The most important economic statistic scrutinized by the group, which is headed by former Reagan economic adviser Martin Feldstein, is a figure on the number of jobs created or eliminated by U.S. businesses contained in the Labor Department's monthly employment report.
Despite the loss of more than a half-million jobs since April shown in that report, the committee has declined so far this year to say the economy is recession, arguing that most of the job losses have been confined to manufacturing.
Another indicator closely watched by the committee industrial production has clearly been in recession since last year, and in fact already has fallen further than it did during the 1990-91 recession.

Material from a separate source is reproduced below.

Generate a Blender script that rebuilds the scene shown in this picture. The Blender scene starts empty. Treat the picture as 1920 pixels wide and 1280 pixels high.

But the committee said the downturn in manufacturing and technology has not been broad enough to qualify as a recession.
Another key indicator followed by the committee has not turned down at all that is, personal incomes, adjusted to exclude both inflation and transfer payments from the government such as welfare, Social Security and unemployment benefits.
Many economists believe all that will change with tomorrow's employment report, which is expected to show a loss of 300,000 jobs and declining wages across a broad swath of the economy.
If the employment report is as glum as expected, the Cambridge committee may decide to convene a meeting to mark the onset of a recession. Many economists say that, given the loss of jobs since April, the committee ultimately may decide that the recession started last spring rather than with the summer decline in output seen in yesterday's Commerce Department report.